> [Aim]: Word for word, print each line of the listing below; pictures stay out.

— start of Data shown —

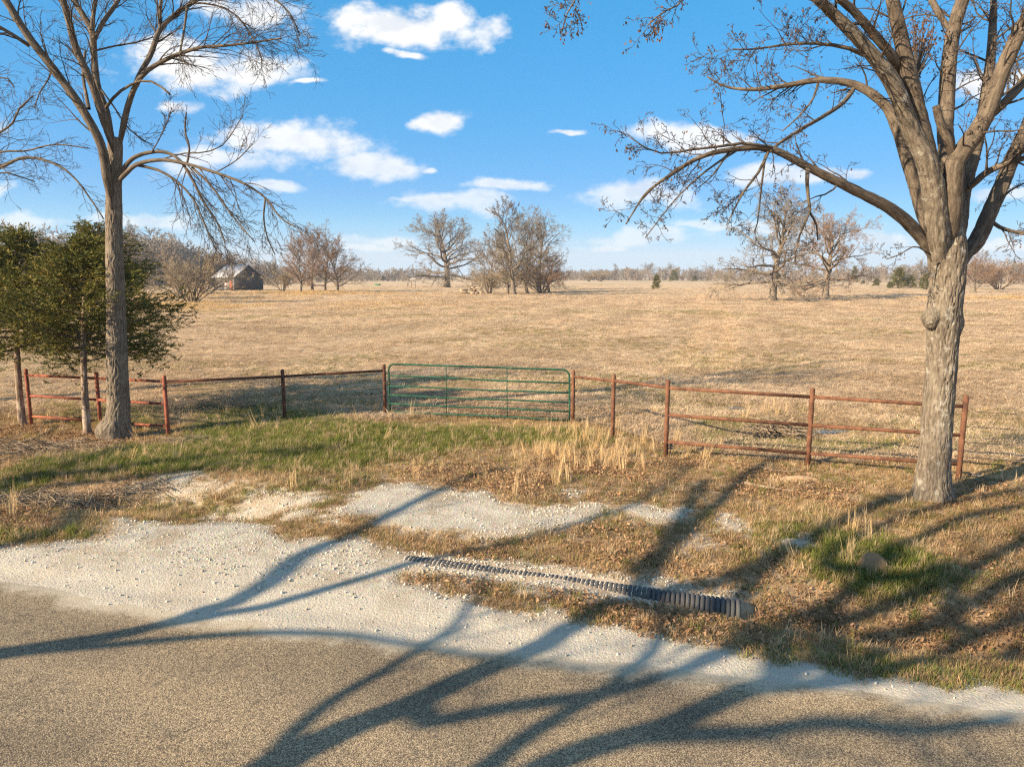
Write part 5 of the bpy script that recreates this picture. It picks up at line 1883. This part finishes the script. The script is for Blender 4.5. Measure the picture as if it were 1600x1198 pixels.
def build_barn():
    g = far_px(367, 454)          # the near corner
    D = np.linalg.norm(g[:2])
    ez = z_at(g[0], g[1], 432) - g[2]
    az = z_at(g[0], g[1], 413.5) - g[2]
    W, L = 8.0, 9.5
    # local frame: +x along the gable wall (to the right and away), +y back along the long side (to the left and away)
    root = thing('barn', 'weathered grey barn with pale metal gable roof behind the bushes', 'barn', tuple(g), None, math.radians(52))
    v = [(0, 0, 0), (W, 0, 0), (W, 0, ez), (W / 2, 0, az - 0.12), (0, 0, ez)]
    nv = len(v)
    V = v + [(a, 0.18, c) for a, _, c in v]
    V = np.array(V)
    V[:, 1] -= 0.0
    T = [(0, 1, 2), (0, 2, 3), (0, 3, 4), (5, 7, 6), (5, 8, 7), (5, 9, 8)]
    Q = [(i, 5 + i, 5 + (i + 1) % 5, (i + 1) % 5) for i in range(5)]
    child('gable_wall', mesh_np('gable_wall', V, Q, T, None, False), MATS['barn_wall'], root)
    Vb = V.copy()
    Vb[:, 1] += L - 0.18
    child('gable_wall', mesh_np('gable_wall', Vb, Q, T, None, False), MATS['barn_wall'], root)
    # long side wall in three panels round a door and a window opening
    for y0, y1, z0, z1 in ((0.19, 0.9, 0, ez), (0.9, 2.3, 2.4, ez), (2.3, 3.4, 0, ez), (3.4, 4.8, 0, 1.0), (3.4, 4.8, 2.3, ez), (4.8, L - 0.19, 0, ez)):
        child('side_wall', box_mesh('side_wall', (0.0, y0 + 0.003, z0), (0.16, y1 - 0.003, z1 - 0.01)), MATS['barn_side'], root)
    child('side_wall', box_mesh('side_wall', (W - 0.16, 0.19, 0), (W, L - 0.19, ez - 0.01)), MATS['barn_side'], root)
    child('door', box_mesh('door', (-0.05, 0.92, 0), (0.05, 2.28, 2.38)), MATS['barn_rust'], root)
    w = child('window', box_mesh('window', (0.04, 3.42, 1.02), (0.10, 4.78, 2.28)), MATS['barn_rust'], root)
    child('pane', box_mesh('pane', (0.0, 3.75, 1.25), (0.039, 4.45, 2.05)), MATS['white_paint'], w)
    for sgn in (0, 1):
        xa, xb = (-0.45, W / 2) if sgn == 0 else (W + 0.45, W / 2)
        za = ez - (az - ez) * 0.45 / (W / 2)
        # ribbed metal sheets laid side by side
        ys = np.linspace(-0.5, L + 0.5, 13)
        for k in range(12):
            y0, y1 = ys[k] + 0.01, ys[k + 1] - 0.01
            vv = [(xa, y0, za), (xb, y0, az), (xb, y1, az), (xa, y1, za)]
            vv += [(a, b, c + 0.06) for a, b, c in vv]
            qq = [(0, 3, 2, 1), (4, 5, 6, 7), (0, 1, 5, 4), (1, 2, 6, 5), (2, 3, 7, 6), (3, 0, 4, 7)]
            child('roof_sheet', mesh_np('roof_sheet', vv, qq, None, None, False), MATS['barn_roof'], root)


build_barn()


def build_far_bits():
    g = far_px(590, 446)
    root = thing('stock_trough', 'small green trough lying out in the far pasture left of the lone oak', 'trough', tuple(g))
    v, q, t, b = tubes([(np.array([[-0.9, 0, 0.0], [-0.9, 0, 0.55], [-0.9, 0, 0.55], [-0.9, 0, 0.1]]) + np.array([0.9, 0, 0]), np.array([0.62, 0.7, 0.62, 0.56]))], 20)
    v[:, 0] *= 1.8
    child('tub', mesh_np('tub', v, q), MATS['green_paint_old'], root)
    v2, q2, t2, b2 = tubes([(np.array([[0, 0, 0.5], [0, 0, 0.57]]), np.array([0.71, 0.71]))], 20)
    v2[:, 0] *= 1.8
    child('rim', mesh_np('rim', v2, q2), MATS['green_paint_old'], root)
    g = far_px(646, 451)
    root = thing('metal_frame', 'small square metal pipe frame standing in the pasture left of the lone oak', 'frame', tuple(g))
    for a, b in (((-0.55, 0, 0), (-0.55, 0, 2.0)), ((0.55, 0, 0), (0.55, 0, 2.0))):
        cyl('upright', np.array(a) + g, np.array(b) + g, 0.06, MATS['rust_dark'], root, 8)
    for z in (1.0, 1.9):
        cyl('crossbar', np.array((-0.55, 0, z)) + g, np.array((0.55, 0, z)) + g, 0.05, MATS['rust_dark'], root, 8)
    # pile of old logs and limbs by the clump
    g = far_px(738, 460)
    root = thing('log_pile', 'pile of pale cut logs and limbs at the left foot of the tree clump', 'log pile', tuple(g))
    rnd = random.Random(8)
    for k in range(16):
        a = np.array([rnd.uniform(-1.8, 1.8), rnd.uniform(-0.8, 0.8), rnd.uniform(0.15, 1.3)]) * (1, 1, 1)
        d = np.array([rnd.uniform(-1, 1), rnd.uniform(-1, 1), rnd.uniform(-0.35, 0.35)])
        d = d / np.linalg.norm(d) * rnd.uniform(1.0, 2.2)
        cyl('log', g + a - d / 2, g + a + d / 2, rnd.uniform(0.08, 0.24), MATS['cut_wood'] if k % 3 else MATS['bark_pecan'], root, 8)


build_far_bits()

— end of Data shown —

> [Exercise result]:
Write part 5 of the bpy script that recreates this picture. It picks up at line 1883. This part finishes the script. The script is for Blender 4.5. Measure the picture as if it were 1600x1198 pixels.
def build_barn():
    g = far_px(367, 454)          # the near corner
    D = np.linalg.norm(g[:2])
    ez = z_at(g[0], g[1], 432) - g[2]
    az = z_at(g[0], g[1], 413.5) - g[2]
    W, L = 8.0, 9.5
    # local frame: +x along the gable wall (to the right and away), +y back along the long side (to the left and away)
    root = thing('barn', 'weathered grey barn with pale metal gable roof behind the bushes', 'barn', tuple(g), None, math.radians(52))
    v = [(0, 0, 0), (W, 0, 0), (W, 0, ez), (W / 2, 0, az - 0.12), (0, 0, ez)]
    nv = len(v)
    V = v + [(a, 0.18, c) for a, _, c in v]
    V = np.array(V)
    V[:, 1] -= 0.0
    T = [(0, 1, 2), (0, 2, 3), (0, 3, 4), (5, 7, 6), (5, 8, 7), (5, 9, 8)]
    Q = [(i, 5 + i, 5 + (i + 1) % 5, (i + 1) % 5) for i in range(5)]
    child('gable_wall', mesh_np('gable_wall', V, Q, T, None, False), MATS['barn_wall'], root)
    Vb = V.copy()
    Vb[:, 1] += L - 0.18
    child('gable_wall', mesh_np('gable_wall', Vb, Q, T, None, False), MATS['barn_wall'], root)
    # long side wall in three panels round a door and a window opening
    for y0, y1, z0, z1 in ((0.19, 0.9, 0, ez), (0.9, 2.3, 2.4, ez), (2.3, 3.4, 0, ez), (3.4, 4.8, 0, 1.0), (3.4, 4.8, 2.3, ez), (4.8, L - 0.19, 0, ez)):
        child('side_wall', box_mesh('side_wall', (0.0, y0 + 0.003, z0), (0.16, y1 - 0.003, z1 - 0.01)), MATS['barn_side'], root)
    child('side_wall', box_mesh('side_wall', (W - 0.16, 0.19, 0), (W, L - 0.19, ez - 0.01)), MATS['barn_side'], root)
    child('door', box_mesh('door', (-0.05, 0.92, 0), (0.05, 2.28, 2.38)), MATS['barn_rust'], root)
    w = child('window', box_mesh('window', (0.04, 3.42, 1.02), (0.10, 4.78, 2.28)), MATS['barn_rust'], root)
    child('pane', box_mesh('pane', (0.0, 3.75, 1.25), (0.039, 4.45, 2.05)), MATS['white_paint'], w)
    for sgn in (0, 1):
        xa, xb = (-0.45, W / 2) if sgn == 0 else (W + 0.45, W / 2)
        za = ez - (az - ez) * 0.45 / (W / 2)
        # ribbed metal sheets laid side by side
        ys = np.linspace(-0.5, L + 0.5, 13)
        for k in range(12):
            y0, y1 = ys[k] + 0.01, ys[k + 1] - 0.01
            vv = [(xa, y0, za), (xb, y0, az), (xb, y1, az), (xa, y1, za)]
            vv += [(a, b, c + 0.06) for a, b, c in vv]
            qq = [(0, 3, 2, 1), (4, 5, 6, 7), (0, 1, 5, 4), (1, 2, 6, 5), (2, 3, 7, 6), (3, 0, 4, 7)]
            child('roof_sheet', mesh_np('roof_sheet', vv, qq, None, None, False), MATS['barn_roof'], root)


build_barn()


def build_far_bits():
    g = far_px(590, 446)
    root = thing('stock_trough', 'small green trough lying out in the far pasture left of the lone oak', 'trough', tuple(g))
    v, q, t, b = tubes([(np.array([[-0.9, 0, 0.0], [-0.9, 0, 0.55], [-0.9, 0, 0.55], [-0.9, 0, 0.1]]) + np.array([0.9, 0, 0]), np.array([0.62, 0.7, 0.62, 0.56]))], 20)
    v[:, 0] *= 1.8
    child('tub', mesh_np('tub', v, q), MATS['green_paint_old'], root)
    v2, q2, t2, b2 = tubes([(np.array([[0, 0, 0.5], [0, 0, 0.57]]), np.array([0.71, 0.71]))], 20)
    v2[:, 0] *= 1.8
    child('rim', mesh_np('rim', v2, q2), MATS['green_paint_old'], root)
    g = far_px(646, 451)
    root = thing('metal_frame', 'small square metal pipe frame standing in the pasture left of the lone oak', 'frame', tuple(g))
    for a, b in (((-0.55, 0, 0), (-0.55, 0, 2.0)), ((0.55, 0, 0), (0.55, 0, 2.0))):
        cyl('upright', np.array(a) + g, np.array(b) + g, 0.06, MATS['rust_dark'], root, 8)
    for z in (1.0, 1.9):
        cyl('crossbar', np.array((-0.55, 0, z)) + g, np.array((0.55, 0, z)) + g, 0.05, MATS['rust_dark'], root, 8)
    # pile of old logs and limbs by the clump
    g = far_px(738, 460)
    root = thing('log_pile', 'pile of pale cut logs and limbs at the left foot of the tree clump', 'log pile', tuple(g))
    rnd = random.Random(8)
    for k in range(16):
        a = np.array([rnd.uniform(-1.8, 1.8), rnd.uniform(-0.8, 0.8), rnd.uniform(0.15, 1.3)]) * (1, 1, 1)
        d = np.array([rnd.uniform(-1, 1), rnd.uniform(-1, 1), rnd.uniform(-0.35, 0.35)])
        d = d / np.linalg.norm(d) * rnd.uniform(1.0, 2.2)
        cyl('log', g + a - d / 2, g + a + d / 2, rnd.uniform(0.08, 0.24), MATS['cut_wood'] if k % 3 else MATS['bark_pecan'], root, 8)


build_far_bits()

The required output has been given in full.